Why so many recycled stories?

I recall reading that plagiarizing is the sincerest form of of flattery, but I suppose I’m just plagiarizing.
 
1. First-class creative minds are unlikely to choose this platform to showcase their wares.

2. Positive feedback is the main incentive for most writers. The safest way to get it is to give readers what they already want. Recycling material that has proven popular is lazy but also risk-free. True originality may backfire.
 
1. First-class creative minds are unlikely to choose this platform to showcase their wares.
First-class creative minds choose this platform because it allows them to showcase their wares to a vast global audience, without wasting their time and energy on finding a publisher.
2. Positive feedback is the main incentive for most writers. The safest way to get it is to give readers what they already want. Recycling material that has proven popular is lazy but also risk-free. True originality may backfire.
True originality has a greater likelihood of being rewarded than constantly regurgitating the same trite stories, both in terms of positive feedback from readers and peers and in satisfaction for the writer.
 
I don't have to as it's not a story. Human beings writing stories need creative imaginations. Using an avatar that looks almost like me is not a story.
It was created using art stolen from actual human artists, so it's still plagiarism and theft. Creativity and imagination is not constrained to telling stories. Visual artists have just as much right to not have their work stolen as writers do. GenAI takes things from all creatives, 99% of the time without their consent or knowledge and with no compensation.
 
First-class creative minds choose this platform because it allows them to showcase their wares to a vast global audience, without wasting their time and energy on finding a publisher.

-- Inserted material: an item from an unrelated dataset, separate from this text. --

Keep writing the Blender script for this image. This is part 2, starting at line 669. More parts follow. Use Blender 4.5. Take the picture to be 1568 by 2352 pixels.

True originality has a greater likelihood of being rewarded than constantly regurgitating the same trite stories, both in terms of positive feedback from readers and peers and in satisfaction for the writer.
Obviously, a simpleton like myself wouldn’t realize he’d stumbled into a first-class genius’ shrine. But I do know that farting is a healthy way to release excess hot air.
 
I'm kind of guilty of this. I deleted my profile along with my stories, and I'm reuploading them (when they don't get rejected as AI written... :cry:)
 
There's a couple of easy spots to identify AI on Facebook now.

When you get a page pushed at you that you've never looked at before, usually connected with something you're interested in that the algorithm has decided you want to see, you can bet your ass it's AI. Wouldn't surprise me if Facebook itself is generating a lot of these to "create engagement".

It may look on the surface like a pukka enthusiast page but they always give themselves away, usually with what looks like a lengthy and erudite exposition on something that looks like it's been written by a committee of super-keen interns who've done basic research but don't actually know their subject very well. Often accompanied by an irrelevant or incorrect photo or two. I've seen instances where the person who actually took the photo has asked why the page is using it without permission or citation (they never EVER cite sources, another giveaway).

This so-called content is just stuff that's being scraped from genuine sites that people have put a lot of work into, either personal or e.g. Wikipedia, then repackaged badly in the name of "engagement".

The most egregious one I've seen was one with what looked like interesting posts on quirky historic engineering (specifically aero engines that were mostly technological dead ends). It'd post the short form article on Facebook with a couple of pics to hook you in, then invite you to read further with links that led to an ad-infested website. And all the content, photos and text was totally ripped off, verbatim, from a brilliant, deeply researched and ad-free site called Old Machine Press. I did actually request Facebook take that one down for plagiarism, but it's honestly like plugging a hole in the dam with a forefinger.
I don't remember much of what Facebook was like years ago. It seemed to be more of people promoting their own lives. I don't know where all of the present material comes from - some of it does have credits, I think. Whatever, enough of it is interesting anyway. The membership is definitely - older (like me!). At the beginning it was more appealing to younger people. Some of the comments are a bit of geezer griping. "Why did they have to demolish Penn Station?" Hey, that was over sixty years ago.

To promote myself regarding lingerie: Read my upcoming story My Year with Michelle, Ch. 04 in about ten days. It will be in the Romance category.
 
1. First-class creative minds are unlikely to choose this platform to showcase their wares.

2. Positive feedback is the main incentive for most writers. The safest way to get it is to give readers what they already want. Recycling material that has proven popular is lazy but also risk-free. True originality may backfire.
So what is a better platform for creative minds? Does that even include me? ;) Do they take erotica? The Paris Review doesn't count!

https://www.theparisreview.org/about/submissions

https://www.theparisreview.org/about/prizes

So the late Norman Mailer won a Hadada Prize. Many years ago he wrote one the the worst erotic short stories I've ever seen, "The Time of Her Time." "The story depicts macho Irish Catholic bullfighting instructor Sergius O'Shaugnessy and his sexual conquest of a young, middle-class Jewish college girl." On Monroe Street in Manhattan, of all place. (Where does he keep the bulls?) For a while it was available online, but I don't think it is now.